The fewest guesses possible in the general case (excluding a "lucky guess") is going to be ceil(log2(n)), and that is possible by implementing a binary search.

A stable binary search will require ceil(log2(n))+1, and a simple binary search will require a worst case of ceil(log2(n)) which is 4. That's the lower limit for the worst case.

Here's how a binary search works. Let's extend your game to any number between 1 and 100. You select a secret number, which in this case is 73:

1. Is it 50? No, higher. (Mid-point between 1 .. 100 )
2. Is it 75? No, lower. (Mid-point between 51 .. 100 )
3. Is it 63? No, higher. (Mid-point between 51 .. 74 )
4. Is it 69? No, higher. (Mid-point between 64 .. 74 )
5. Is it 72? No, higher. (Mid-point between 70 .. 74 )
6. Is it 74? No, lower. (Mid-point between 73 .. 74 )
7. Is it 73? Yes, it is. (Mid-point between 73 .. 73 )

At each step, I take the remaining range, and select the mid-point. So at step one, I'm bisecting the range of 1..100. On step two, I'm bisecting 51..100, and so on until, on step seven, I guess it (and the range happens to also have narrowed to only one possibility anyway).

The Wikipedia article on Binary Search demonstrates the algorithm in code. You could adapt it to work for your needs.

There is no general algorithm for beating log2(n). There will be the occasional lucky guess though. But consider how effective this is. You are guaranteed of finding the correct number between 1..10 in 4 or fewer guesses. Between 1..100 in 7 or fewer guesses. Between 1 and 1,000,000 is guaranteed to be 20 or fewer guesses. Between 1..1,000,000,000 will be 30 or fewer guesses. Between 1 and a trillion, 40 or fewer guesses. If you had to check each number between 1 and a trillion, one by one, your worse case would be a trillion guesses, and average would be 500 billion, but with the binary search's divide and conquer approach, that problem domain a trillion members big is reduced to 40 guesses.

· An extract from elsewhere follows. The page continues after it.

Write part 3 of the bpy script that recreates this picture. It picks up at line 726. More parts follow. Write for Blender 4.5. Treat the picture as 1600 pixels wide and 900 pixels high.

The CPAN module List::BinarySearch implements a stable binary search, which is almost (but not quite) what you need, and it's not really designed to be used for a number guessing game. Nevertheless, it can be coerced to do what you are after:

use List::BinarySearch 'binsearch';
use IO::Prompt::Hooked 'prompt';

print "Please think of a number between 1 and 10...\n";
print "DON'T tell me, just let me guess it!\n\n";

my $tries = 0;

binsearch {

  ++$tries;

  my $response = prompt(
    message => "Is the number $b? (higher, lower, or yes):",
    validate => qr/higher|lower|yes/i,
    error    => sub { "I don't understand $_[0]. Try again.\n" },
  );

  return 1 if $response =~ /higher/i;
  return -1 if $response =~ /lower/i;

  print "Found $b in $tries guesses.\n";
  exit(0);

} undef, @{[1 .. 10]};
[download]

Here's a sample run:

Please think of a number between 1 and 10...
DON'T tell me, just let me guess it!

Is the number 5? (higher, lower, or yes):  higher
Is the number 8? (higher, lower, or yes):  lower
Is the number 7? (higher, lower, or yes):  yes
Found 7 in 3 guesses.
[download]

You won't be able to turn this in to your professor, because certainly he wants you to implement the algorithm yourself. However, with this and a little research you should be able to work out your own solution without too much difficulty. There's also an article about the Binary Search in Mastering Algorithms with Perl (O'Reilly).

(Disclaimer: I'm the author of List::BinarySearch.)